On Turedo Hierarchies and Intrinsic Universality

TL;DR

This paper explores the hierarchy and universality of turedos, self-avoiding Turing machines in various dimensions and radii, revealing complex relationships between parameters and simulation capabilities.

Contribution

It establishes the existence of universal turedos in 3D with radius 1 and demonstrates the radius hierarchy and dimensional limitations for intrinsic universality.

Findings

3D turedos of radius 1 are intrinsically universal for all radii.

In 2D, some radius 2 turedos cannot be simulated by radius 1 turedos.

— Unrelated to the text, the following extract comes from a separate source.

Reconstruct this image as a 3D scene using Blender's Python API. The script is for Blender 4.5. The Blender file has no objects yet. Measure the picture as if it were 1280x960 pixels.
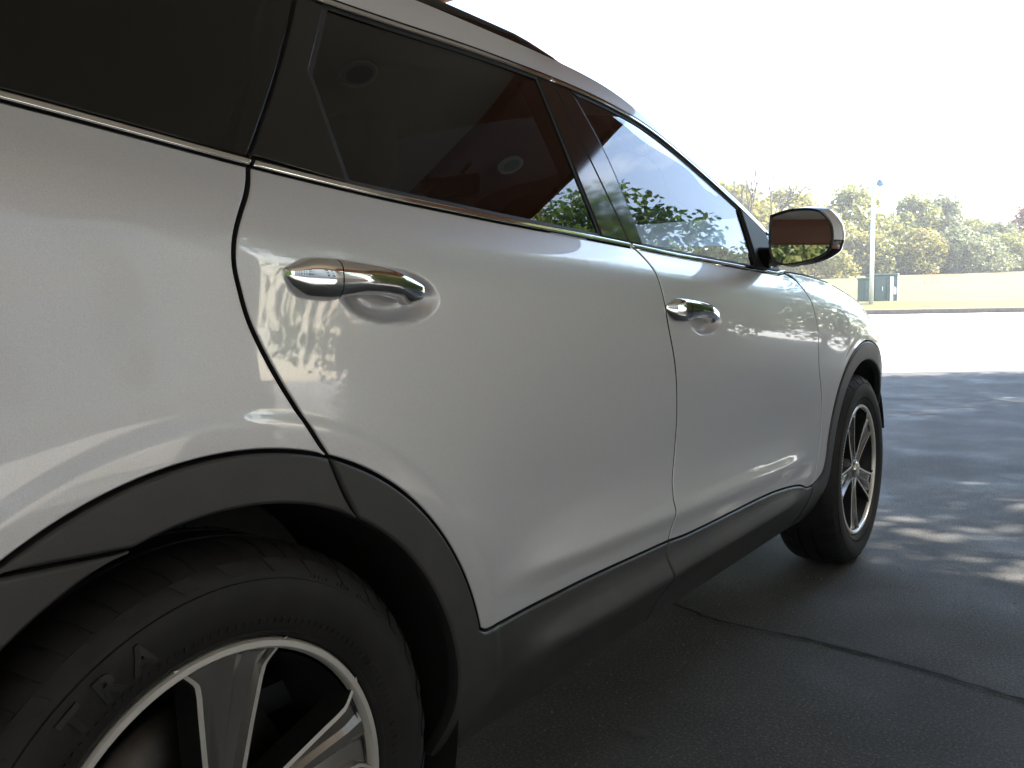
import bpy, bmesh, math, random
import numpy as np
from mathutils import Vector, Matrix
from mathutils.geometry import delaunay_2d_cdt

scene = bpy.context.scene
COL = scene.collection
# ---------------------------------------------------------------- camera
cam_d = bpy.data.cameras.new('camera')
cam = bpy.data.objects.new('camera', cam_d); COL.objects.link(cam)
CAM = Vector((.829, -.588, .994))
cam.matrix_world = Matrix(((.8076, -.0394, .5884, CAM.x), (.5894, .0826, -.8036, CAM.y), (-.0169, .9958, .0899, CAM.z), (0, 0, 0, 1)))
cam_d.sensor_fit = 'HORIZONTAL'; cam_d.sensor_width = 36; cam_d.lens = 1082 * 36 / 1280
cam_d.clip_start = .02; cam_d.clip_end = 2000
scene.camera = cam
# ---------------------------------------------------------------- sky and sun
SUN_AZ, SUN_EL = math.radians(54), math.radians(40)
world = bpy.data.worlds.new('World'); scene.world = world; world.use_nodes = True
wn, wl = world.node_tree.nodes, world.node_tree.links
wn.clear()
sky = wn.new('ShaderNodeTexSky'); sky.sky_type = 'NISHITA'; sky.sun_disc = False
sky.sun_elevation = SUN_EL; sky.sun_rotation = SUN_AZ; sky.dust_density = .7; sky.air_density = 1.15; sky.ozone_density = .35
wtc = wn.new('ShaderNodeTexCoord'); wmp = wn.new('ShaderNodeMapping'); wmp.inputs['Scale'].default_value = (1.6, 1.6, 4.5)
wnz = wn.new('ShaderNodeTexNoise'); wnz.inputs['Scale'].default_value = 2.2; wnz.inputs['Detail'].default_value = 7; wnz.inputs['Roughness'].default_value = .58
wrp = wn.new('ShaderNodeValToRGB'); wrp.color_ramp.elements[0].position = .56; wrp.color_ramp.elements[1].position = .74
wrp.color_ramp.elements[0].color = (0, 0, 0, 1); wrp.color_ramp.elements[1].color = (.8, .8, .8, 1)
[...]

Radius 3 turedos can simulate all radius 1 turedos in 2D.

Abstract

This paper is about turedos, which are Turing machine whose head can move in the plane (or in a higher-dimensional space) but only in a selfavoiding way, by putting marks (letters) on visited positions and moving only to unmarked, therefore unvisited, positions. The key parameter of turedos is their lookup radius: the distance up to which the head can look around in order to make its decision of where to move to and what mark to write. In this paper we study the hierarchy of turedos according to their lookup radius and the dimension of space using notions of simulation up to spatio-temporal rescaling (a standard approach in cellular automata or self-assembly systems). We establish that there is a rich interplay between the turedo parameters and the notion of simulation considered. We show in particular, for the most liberal simulations, the existence of 3D turedos of radius 1 that are intrinsically universal for all radii, but that this is impossible in dimension 2, where some radius 2 turedo are impossible to simulate at radius 1. Using stricter notions of simulation, intrinsic universality becomes impossible, even in dimension 3, and there is a strict radius hierarchy. Finally, when restricting to radius 1, universality is again possible in dimension 3, but not in dimension 2, where we show however that a radius 3 turedo can simulate all radius 1 turedos.